Going through these lecture notes, I have seen two representations of the Dirac comb. The first one is obtained through the complex Fourier series of a periodic functions $f(x)= f(x+L)$ (see the case of $L=2\pi$ in page 27) and in reads as \begin{equation} \frac{1}{L} + \frac{2}{L} \sum_{n=1}^\infty \cos (\frac{2n \pi (z-z')}{L} ) = \sum_{m=-\infty}^{\infty} \delta(z-z'-mL) \qquad\qquad (I) \end{equation}
The second representation comes from the sine representation of functions that satisfy Dirichlet boundary conditions (see page 32 of the notes) and reads as \begin{equation} \frac{2}{\ell} \sum_{n=1}^\infty \sin(\frac{n\pi z}{\ell}) \sin(\frac{n\pi z'}{\ell}) = \sum_{m=-\infty}^\infty \delta(z-z'-2m \ell). \qquad\qquad (II) \end{equation}
I am trying to see the equivalence of the l.h.s of these relations, by starting from the l.h.s of the second one and setting $\ell=L/2$ and then using trigonometric formulae. Here is what I get: \begin{align} \sum_{m=-\infty}^\infty \delta(z-z'-m L) &\stackrel{(II)}{=} \frac{4}{L} \sum_{n=1}^\infty \sin( \frac{2n\pi z}{L}) \sin(\frac{2n\pi z'}{L})\\ &= \frac{4}{L} \sum_{n=1}^\infty \frac{1}{2} \left[ \cos (\frac{2n\pi (z-z')}{L}) - \cos (\frac{2n\pi (z+z')}{L}) \right]\\ &= \frac{2}{L} \sum_{n=1}^\infty \cos (\frac{2n\pi (z-z')}{L}) -\frac{2}{L} \sum_{n=1}^\infty \cos (\frac{2n\pi (z+z')}{L}) \\ &\stackrel{(I)}{=} \sum_{m=-\infty}^\infty \delta(z-z'-mL) - \sum_{m=-\infty}^\infty \delta(z+z'-mL) \end{align}
which seems to be a contradiction. Am I doing something wrong here, or does this mean these two representations are not equivalent?

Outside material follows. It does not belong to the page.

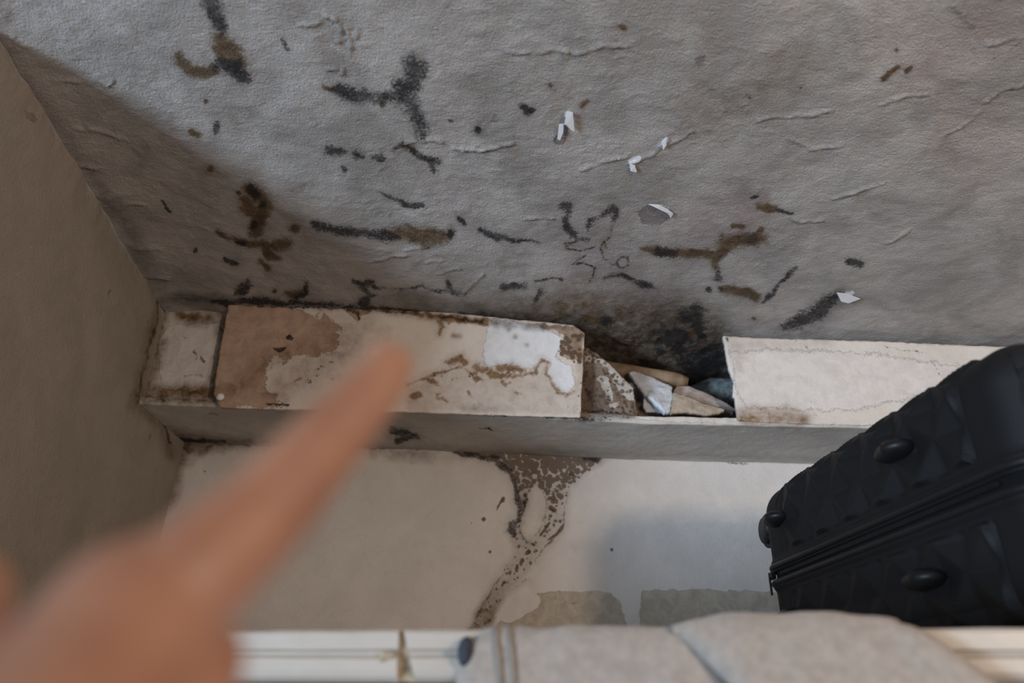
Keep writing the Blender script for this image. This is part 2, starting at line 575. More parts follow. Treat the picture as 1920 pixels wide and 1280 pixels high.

Although you've not said what you yourself mean by "equivalent" exactly, you are correct that, as tempered distributions for example, the two infinite sums are not equal.
In some ways, it's even worse than that: the second version, using $\sin(\pi nx)$'s, makes best sense as a functional on smooth functions (etc) vanishing at endpoints. A fundamental issue is that these functions with odd $n$ are being construed as $1$-periodic, even though they are only $2$-periodic, and the $1$-periodic extensions are not smooth (they have corners!).
Some troubles are already visible if we just look at the two families as orthogonal bases for $L^2[0,1]$. The $\sin(\pi n x)$ with $n$ odd are not finite sums of the others. And the expansion in terms of the $\sin(\pi nx)$'s of smooth $1$-periodic functions $f$ does not converge very well if $f(0)\not=0$. The expansion of $f(x)=1$ already has this problem.
The latter issues mean that conditions for convergence of those series in any strong sense is problemmatical. Taking duals, the characterizations of periodic distributions by such series expansions are not quite comparable. Perhaps amusingly, computing somewhat naively at the level of expansions of distributions easily overlooks that disconnect, leading to the seeming paradox of your computation. Your first expression is valid for the Dirac comb as a distribution, that is, a continuous functional on smooth functions. The second version (as your computation shows) cannot be that, although it will agree (for example) on smooth functions vanishing to infinite order at integers.
EDIT: in response to comments... Yes, indeed, in an $L^2$ sense the Dirichlet boundary conditions (can't really be on $L^2$, since pointwise values don't quite make sense... ominous) give the $\sin(n\pi x)$ expansion, and Neumann boundary conditions give the analogous cosine expansion. And both (as well as the "smoothly periodic") give orthogonal bases for $L^2$. Check.
But at the point that we are interested in smoothness properties of functions, and in how well their various expansions reflect this (meaning that the finite partial sums of the expansions converge to the function in a stronger topology reflecting derivatives...), the happy-naive boundary-value story is inadequate.
Again, observe that the periodicized versions of $\sin(\pi nx)$ and $\cos(\pi nx)$ are not smooth at the "joints" (EDIT-EDIT: for odd $n$). Bad omen.